* Task instructions
Only the number is wanted: how many lines contain the string "scene"?
★ ★ ★
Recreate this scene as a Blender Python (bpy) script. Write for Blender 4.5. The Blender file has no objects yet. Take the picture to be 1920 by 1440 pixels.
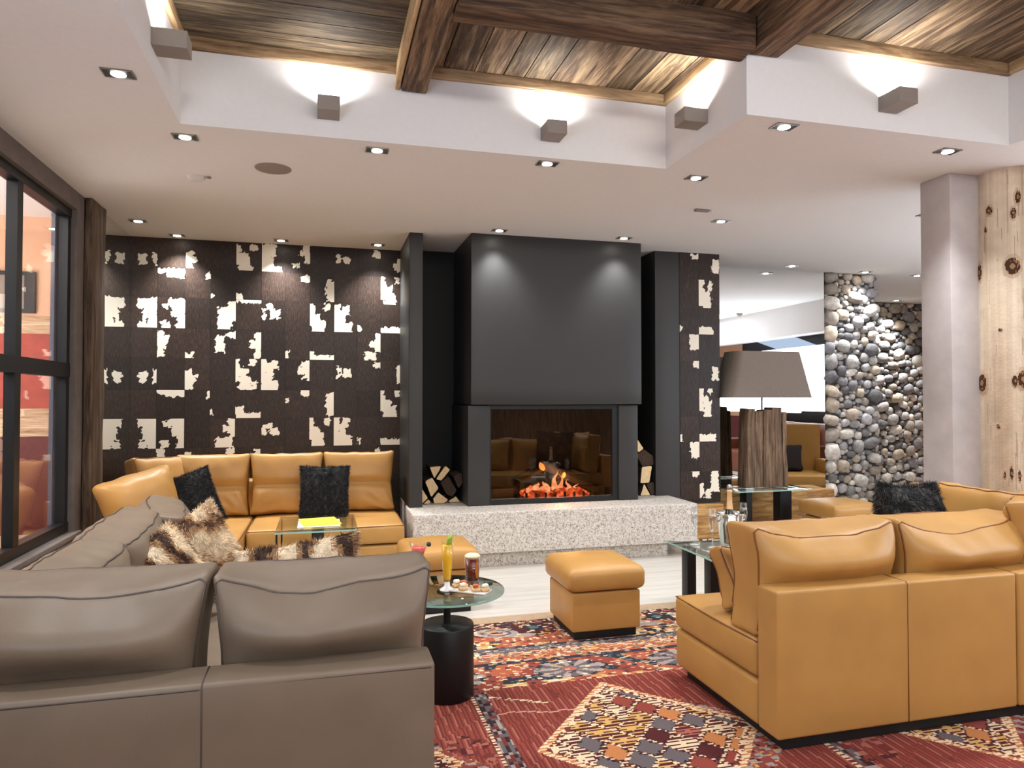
import bpy, bmesh, math, random
from mathutils import Vector, Matrix, noise, Euler
R_ = random.Random(11)
sc = bpy.context.scene
COL = sc.collection
PI = math.pi
ZC = 2.93

# ------------------------------------------------------------------ materials
def s2l(c):
    return tuple(((v/255)/12.92 if v/255 <= .04045 else ((v/255+.055)/1.055)**2.4) for v in c)

class NT:
    def __init__(s, name):
        s.m = bpy.data.materials.new(name); s.m.use_nodes = True
        s.t = s.m.node_tree; s.n = s.t.nodes; s.n.clear()
        s.out = s.n.new('ShaderNodeOutputMaterial')
    def add(s, typ, **kw):
        n = s.n.new('ShaderNode'+typ)
        for k, v in kw.items():
            if k in n.inputs: n.inputs[k].default_value = v
            else: setattr(n, k, v)
        return n
    def link(s, a, b): s.t.links.new(a, b)
    def surf(s, sh): s.link(sh.outputs[0], s.out.inputs['Surface'])
    def coord(s, scale=(1,1,1), kind='Object'):
        c = s.add('TexCoord'); mp = s.add('Mapping'); mp.inputs['Scale'].default_value = scale
        s.link(c.outputs[kind], mp.inputs['Vector']); return mp.outputs[0]
    def noise(s, vec, scale, detail=3, rough=.55, dist=0):
        n = s.add('TexNoise'); n.inputs['Scale'].default_value = scale; n.inputs['Detail'].default_value = detail
        n.inputs['Roughness'].default_value = rough; n.inputs['Distortion'].default_value = dist
        if vec is not None: s.link(vec, n.inputs['Vector'])
        return n.outputs['Fac']
    def ramp(s, fac, stops):
        r = s.add('ValToRGB'); e = r.color_ramp.elements
        while len(e) < len(stops): e.new(.5)
        for i, (p, c) in enumerate(stops): e[i].position = p; e[i].color = (*c, 1)
        s.link(fac, r.inputs[0]); return r.outputs[0]
    def mix(s, fac, a, b, mode='MIX'):
        n = s.add('Mix', data_type='RGBA', blend_type=mode)
        for i, v in ((0, fac), (6, a), (7, b)):
            if hasattr(v, 'is_output'): s.link(v, n.inputs[i])
            elif i == 0: n.inputs[0].default_value = v
            else: n.inputs[i].default_value = (*v, 1)
        return n.outputs[2]
    def attr(s, name): return s.add('Attribute', attribute_name=name)
    def bump(s, h, strength=.2, dist=.01):
        b = s.add('Bump'); b.inputs['Strength'].default_value = strength; b.inputs['Distance'].default_value = dist
        s.link(h, b.inputs['Height']); return b.outputs[0]
    def pbr(s, col, rough=.5, metal=0, bump=None, spec=.5):
        p = s.add('BsdfPrincipled')
        if hasattr(col, 'is_output'): s.link(col, p.inputs['Base Color'])
        else: p.inputs['Base Color'].default_value = (*col, 1)
        if hasattr(rough, 'is_output'): s.link(rough, p.inputs['Roughness'])
        else: p.inputs['Roughness'].default_value = rough
        p.inputs['Metallic'].default_value = metal
        p.inputs['Specular IOR Level'].default_value = spec
        if bump is not None: s.link(bump, p.inputs['Normal'])
        s.surf(p); return p

MAT = {}
def plain(name, rgb, rough=.5, metal=0, nz=60, amp=.06, bmp=.05, spec=.5):
    t = NT(name); v = t.coord(); c = s2l(rgb)
    f = t.noise(v, nz, 3)
    col = t.ramp(f, [(.3, tuple(x*(1-amp) for x in c)), (.7, tuple(min(1, x*(1+amp)) for x in c))])
    t.pbr(col, rough, metal, t.bump(f, bmp, .004) if bmp else None, spec)
    MAT[name] = t.m; return t.m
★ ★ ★
* Solution to the exercise
2